The government needs to stop undermining parents and show them proper respect if its war on antisocial behaviour is to have any hope of success, according to the Family Education Trust.

The Trust’s Director, Norman Wells, commented:

It’s doubtless a good thing to encourage children and young people to respect their teachers, the police and other public servants, but the government’s “Respect” agenda has been completely silent on the need to foster a culture of respect for parents. But that’s the key to all the rest. It is from a proper respect for their parents that respect for other people and their property will naturally flow. If children don’t learn to respect their parents in the home, they will find it more difficult to respect other authority figures and to grow up as orderly, productive and law-abiding citizens.’

In an effort to raise public awareness of the various ways parents are being undermined by public policy and to embolden parents to take more responsibility for their children, Family Education Trust is launching a ‘Respect for Parents’ campaign.

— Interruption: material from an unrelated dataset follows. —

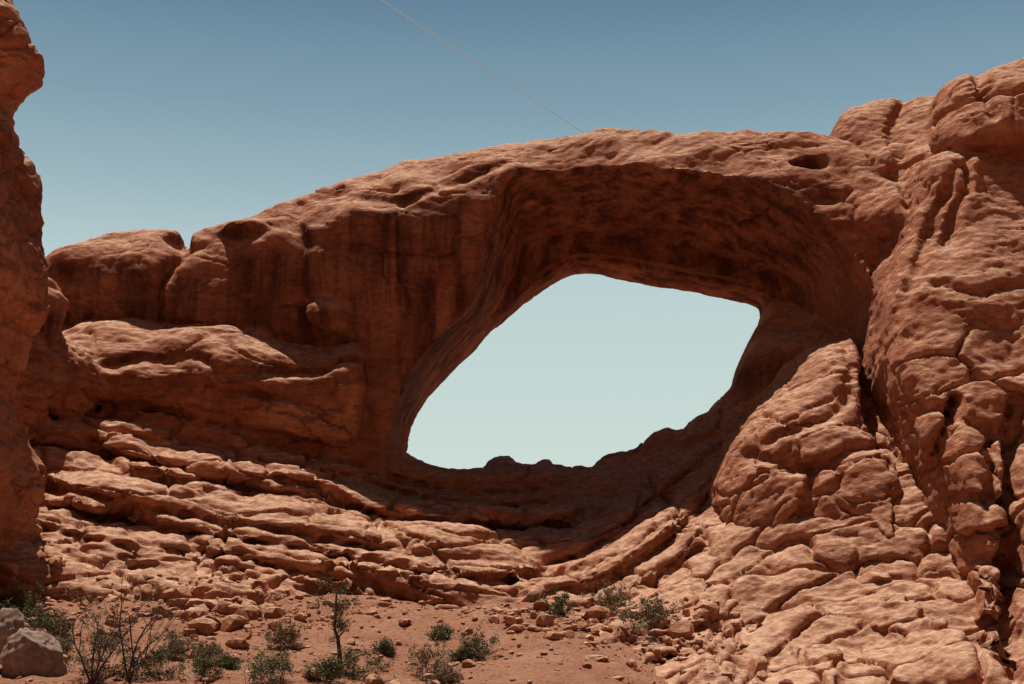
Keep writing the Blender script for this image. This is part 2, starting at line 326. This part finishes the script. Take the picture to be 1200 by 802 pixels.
for c,kk in ((R1,.4),(R2,.2),(Bb,.2),(Bl,.25),(Bb2,.2)): Fd=smin(Fd,c,np.float32(kk))
del R0,R1,R2,Bb,Bl,Bb2
Fd=rocknoise(g,Fd,[(9,0.8,0),((5,5,5),0.4,0),((2.4,2.4,2.2),0.14,0)],600)
P,Q,N=build('cliff',g,Fd); del Fd
low=sstep(11,7,P[:,2])
bm=sstep(25,19,P[:,2])*sstep(10,16,P[:,0])*(0.3+0.7*np.maximum(sstep(29,32,P[:,0]),low))
d=detail(P,700,blocks=((5.5,5.0,3.6),0.7,0.04+0.9*bm+.45*low),rough=1.0,cr=.8,mid=.7)
varn_shade=0.4*sstep(0.5,0,N[:,2])*sstep(-0.1,0.5,vnoise(P,6,740))+0.3*sstep(0.2,-0.3,N[:,2])  # patchy desert varnish plus painted shade on steep and overhanging faces
cliff=link('sandstone_cliff',mk_mesh('sandstone_cliff',P+N*d[:,None],Q)); attr(cliff,'varnish_shade',varn_shade); log('cliff done')

# ================================================================== LEFT PILLAR
g=grid(-58,-22,-56,-24,-6,50)
L=comp(g,[(-320,-120),(-20,-110),(-5,-30),(10,0),(24,22),(46,62),(44,84),(26,108),(20,150),(28,190),(32,250),(38,300),(47,345),(40,372),(22,400),(14,440),(22,480),(32,520),(38,560),(30,620),(16,680),(6,730),(-6,780),(-20,950),(-320,950)],-31,
  [(-20,-80,-31),(0,30,-33),(30,70,-33),(0,150,-35),(0,300,-38.5),(30,340,-37.5),(0,400,-41),(0,520,-44),(20,540,-43),(0,650,-47),(-30,750,-49),(-200,0,-36),(-200,400,-43),(-200,750,-50)],-28,k=1.6,kb=2,
  cracks=[([(-20,110),(0,105),(30,110)],0.5,1.8),([(-10,240),(35,232)],0.5,1.3),([(-20,330),(20,335),(50,345)],0.5,1.6),([(-10,430),(15,450)],0.5,1.6),([(5,180),(12,230),(8,300)],0.4,1.3),([(10,480),(5,560),(15,640)],0.5,1.6)])
L=rocknoise(g,L,[(6,0.5,0),((3,3,2.4),0.4,0),((1.6,1.6,1.0),0.22,0)],800)
P,Q,N=build('pillar',g,L)
d=detail(P,820,sagf=False,blocks=((3.6,3.6,2.6),0.45,0.6+0*P[:,0]))
pil=link('sandstone_pillar',mk_mesh('sandstone_pillar',P+N*d[:,None],Q)); attr(pil,'varnish_shade',0.1+0.4*sstep(-0.2,0.4,vnoise(P,5,840)))

# ================================================================== GROUND
def axis(lo,hi,h,far):
    c=list(np.arange(lo,hi,h)); s=h*1.5; a=[lo]
    while a[-1]>-far: a.append(a[-1]-s); s*=1.35
    b=[c[-1]]; s=h*1.5
    while b[-1]<far: b.append(b[-1]+s); s*=1.35
    return np.array(a[:0:-1]+c+b[1:])
gx=axis(-58,58,0.22,20000); gy=axis(-66,-22,0.2,20000)
GX,GY=np.meshgrid(gx,gy,indexing='ij')
PP=np.stack([GX.ravel(),GY.ravel(),0*GX.ravel()],1)
h=np.interp(PP[:,1],[-20000,-400,-160,-130,-100,-75,-58,-46,-36,-31,-26,-15,10,60,400,20000],[-60,-14,-3,-1.75,-3.6,-3.3,-2.3,-0.35,1.9,2.9,3.2,2,-3,-12,-30,-60])
near=sstep(-75,-60,PP[:,1])*sstep(-10,-20,PP[:,1])
h=h-near*(2.7*sstep(1,13,PP[:,0]))+near*(0.6*sstep(-18,-34,PP[:,0]))-near*.5*np.exp(-((PP[:,0]+4)/7)**2)
h+=near*(0.45*vnoise(PP,7,900)+0.25*vnoise(PP,2.8,901)+0.12*vnoise(PP,1.1,902)+0.06*vnoise(PP,.45,903))
PP[:,2]=h; nx,ny=GX.shape; I=np.arange(nx*ny).reshape(nx,ny)
q=np.stack([I[:-1,:-1],I[1:,:-1],I[1:,1:],I[:-1,1:]],-1).reshape(-1,4)
ground=link('ground',mk_mesh('ground',PP,q))

# ================================================================== MATERIALS
def newmat(name,rough=0.95):
    m=bpy.data.materials.new(name); m.use_nodes=True; nt=m.node_tree; b=nt.nodes['Principled BSDF']
    b.inputs['Roughness'].default_value=rough; b.inputs['Specular IOR Level'].default_value=0.12
    return m,nt,b
def noise(nt,vec,scale,detail=6,rough=0.6,mapping=None):
    if mapping:
        mp=nt.nodes.new('ShaderNodeMapping'); mp.inputs['Scale'].default_value=mapping; nt.links.new(vec,mp.inputs['Vector']); vec=mp.outputs[0]
    n=nt.nodes.new('ShaderNodeTexNoise'); n.inputs['Scale'].default_value=scale; n.inputs['Detail'].default_value=detail; n.inputs['Roughness'].default_value=rough
    nt.links.new(vec,n.inputs['Vector']); return n.outputs['Fac']
def ramp(nt,fac,a,b,lo=0,hi=1):
    r=nt.nodes.new('ShaderNodeMapRange'); r.inputs['From Min'].default_value=a; r.inputs['From Max'].default_value=b; r.inputs['To Min'].default_value=lo; r.inputs['To Max'].default_value=hi
    nt.links.new(fac,r.inputs['Value']); return r.outputs[0]
def mixc(nt,fac,a,b,mode='MIX'):
    m=nt.nodes.new('ShaderNodeMix'); m.data_type='RGBA'; m.blend_type=mode
    for s,v in((0,fac),(6,a),(7,b)):
        if hasattr(v,'is_output'): nt.links.new(v,m.inputs[s])
        elif s==0: m.inputs[0].default_value=v
        else: m.inputs[s].default_value=(*v,1)
    return m.outputs[2]
def mth(nt,op,a,b):
    m=nt.nodes.new('ShaderNodeMath'); m.operation=op
    for i,v in enumerate((a,b)):
        if hasattr(v,'is_output'): nt.links.new(v,m.inputs[i])
        else: m.inputs[i].default_value=v
    return m.outputs[0]
def sandstone(name):
    m,nt,b=newmat(name); tc=nt.nodes.new('ShaderNodeTexCoord').outputs['Object']
    A=(0.52,0.212,0.118); B=(0.37,0.124,0.065)
    c=mixc(nt,ramp(nt,noise(nt,tc,.22,3),.38,.62),A,B)
    c=mixc(nt,ramp(nt,noise(nt,tc,1.0,3,.6,(.06,.06,1.1)),.48,.66,0,.5),c,(0.57,0.285,0.175))
    at=nt.nodes.new('ShaderNodeAttribute'); at.attribute_name='varnish_shade'
    st=ramp(nt,noise(nt,tc,1.0,4,.65,(.5,.5,.05)),.42,.60,.45,1)
    c=mixc(nt,mth(nt,'MULTIPLY',at.outputs['Fac'],st),c,(0.10,0.033,0.024))  # desert varnish streaks, with the shaded face's darkness put into the colour
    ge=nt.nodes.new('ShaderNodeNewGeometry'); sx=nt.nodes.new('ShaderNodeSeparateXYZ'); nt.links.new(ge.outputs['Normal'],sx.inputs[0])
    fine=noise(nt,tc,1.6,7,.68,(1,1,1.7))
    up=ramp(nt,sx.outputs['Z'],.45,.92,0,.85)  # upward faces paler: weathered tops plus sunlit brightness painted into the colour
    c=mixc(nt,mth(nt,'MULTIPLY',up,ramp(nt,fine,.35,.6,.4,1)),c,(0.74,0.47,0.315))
    c=mixc(nt,1.0,c,mixc(nt,ramp(nt,fine,.35,.65),(.72,.67,.65),(1.10,1.08,1.06)),'MULTIPLY')
    nt.links.new(c,b.inputs['Base Color'])
    b1=nt.nodes.new('ShaderNodeBump'); b1.inputs['Distance'].default_value=.28; b1.inputs['Strength'].default_value=1
    nt.links.new(fine,b1.inputs['Height']); nt.links.new(b1.outputs[0],b.inputs['Normal'])
    return m
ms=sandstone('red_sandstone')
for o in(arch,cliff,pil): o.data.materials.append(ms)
mg,nt,b=newmat('red_sand'); tc=nt.nodes.new('ShaderNodeTexCoord').outputs['Object']
c=mixc(nt,ramp(nt,noise(nt,tc,.35,4),.35,.65),(0.54,0.265,0.16),(0.44,0.185,0.105))
fn=noise(nt,tc,3.5,7,.75)
c=mixc(nt,ramp(nt,fn,.48,.64,0,.85),c,(0.27,0.105,0.062))
nt.links.new(c,b.inputs['Base Color']); b1=nt.nodes.new('ShaderNodeBump'); b1.inputs['Distance'].default_value=.3; nt.links.new(fn,b1.inputs['Height']); nt.links.new(b1.outputs[0],b.inputs['Normal'])
ground.data.materials.append(mg)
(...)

In the first of a series of publications, the Trust highlights the government’s schizophrenic attitude towards parents. While on the one hand the government trumpets the importance of parents and holds them responsible for their children’s behaviour at school and in the community, on the other hand their role is being undermined by growing pressure on mothers to work outside the home, official disapproval of effective methods of discipline, and the confidential provision of contraception and abortions without the knowledge or consent of parents.

Norman Wells observed:

‘There is increasing concern about the lack of respect in society, and a widespread recognition that it has something to do with family breakdown and poor parenting, yet the government appears oblivious to the fact that many of its own policies are militating against stable family life and responsible parenthood.

‘The more the state undermines the authority of parents, the less responsibility parents will be inclined to take for their children. Authority and responsibility go hand in hand. The government can’t have it both ways: it can’t disempower parents and at the same time blame them for society’s ills. If the government wants parents to take proper responsibility for their children, it must first of all respect their authority.

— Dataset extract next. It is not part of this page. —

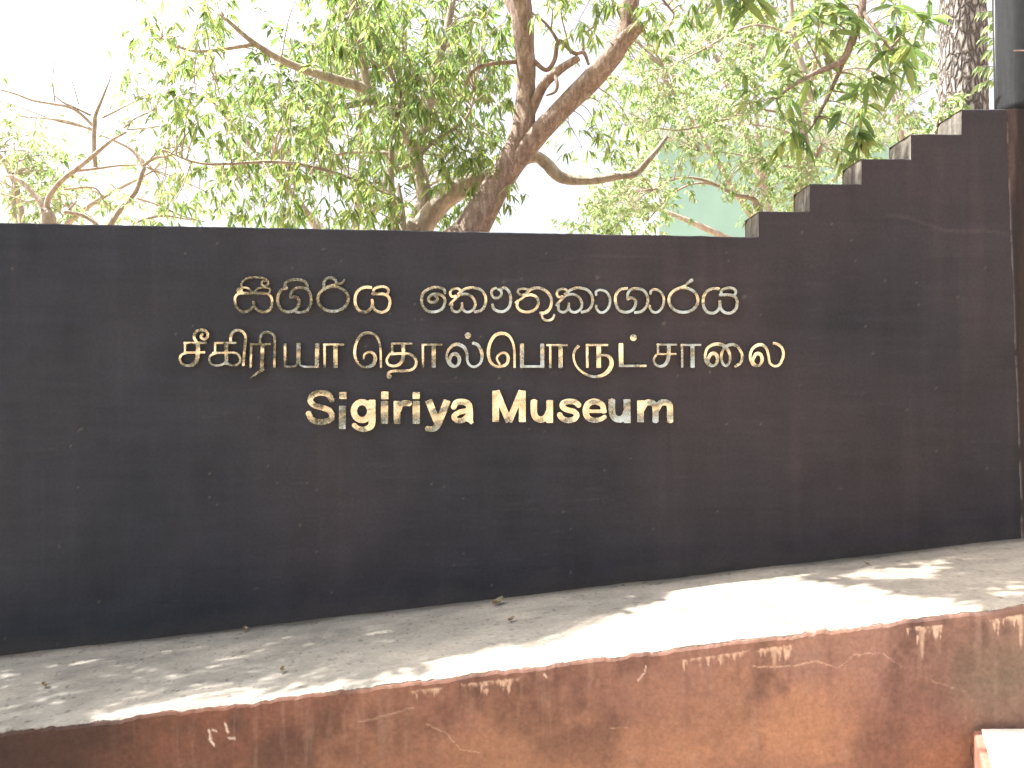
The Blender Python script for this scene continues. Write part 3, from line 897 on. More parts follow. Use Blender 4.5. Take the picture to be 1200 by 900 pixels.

‘Over recent years there has been a tendency to regard children as the shared responsibility of parents and the state, with the state assuming an ever-increasing role in their lives. Behind the rhetoric about ‘supporting parents’, we are in danger of losing sight of the personal responsibility of parents for their own children.’

 

Notes to Editors

In response to widespread public concern, the Labour government has made ‘Respect’ one of the major emphases of its third term of office and has established a Respect Task Force to promote a ‘culture of respect’.

The Prime Minister has identified the breakdown of traditional family structures and ‘poor parenting’ as root problems of the current social malaise. (Speech on improving parenting, 2 September 2005.)

Asked to select two factors that they thought were most responsible for the increase in anti-social behaviour, 85 per cent of respondents to a YouGov survey cited ‘parents not bringing up their children properly’, with 25 per cent mentioning ‘the break-up of so many marriages’. (YouGov survey reported in the Daily Telegraph, 27 May 2005.)

In his Criminal Justice System Review, published on 20 July 2006, Home Secretary, John Reid, announced the introduction of Parental Compensation Orders in ten areas, under which parents would be required to pay compensation for damage caused by the anti-social behaviour of children under the age of 10, making parents take more responsibility for the actions of their children.

The way in which parents are being undermined and marginalised was highlighted earlier this year when the High Court ruled against Sue Axon and upheld the government’s confidentiality policies for children. Sue Axon’s case brought to public attention the dichotomy between the rhetoric about the importance of parents and a fundamental lack of regard for them in practice.

Family Education Trust’s ‘Respect for Parents’ campaign will focus on areas where parents are being marginalised and undermined, including childcare in the early years, extended schools, discipline in the home, sex education, and confidentiality policies.